Adams rejected atonality at a time when it was deeply fashionable and viewed by many as the only way to compose; instead his compositional language draws on the Classical tradition – at times deeply romantic – and also on American folk music, and pop. ‘Grand Pianola Music’, for example, mixes the heady late nineteenth-century romanticism of Rachmaninoff with Liszt-meets-Liberace virtuosity, the mesmeric minimalist conceits of Steve Reich, the subtle but piquant harmonic shifts of Philip Glass, and a memorably joyous major-key anthem.

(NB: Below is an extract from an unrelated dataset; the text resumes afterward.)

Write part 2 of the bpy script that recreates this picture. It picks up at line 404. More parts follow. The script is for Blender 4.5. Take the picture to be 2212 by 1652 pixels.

In ‘Harmonielehre’ – a three-movement symphony in all but name – Adams pays homage to the monumental structures and opulent romanticism of Wagner, pre-atonal Schoenberg, Sibelius and Mahler (the second movement makes reference to the Adagio of Mahler’s Tenth Symphony). Its complex textures and haunting melodies are interwoven with Adam’s distinct use of sparkling percussion and hovering strings, from the booming, attention-grabbing chords and propulsive energy of the first movement to the finale which unfolds like the sunrise opening of Schoenberg’s ‘Gurrelieder’ before building to an astonishing, emphatic blaze of sound.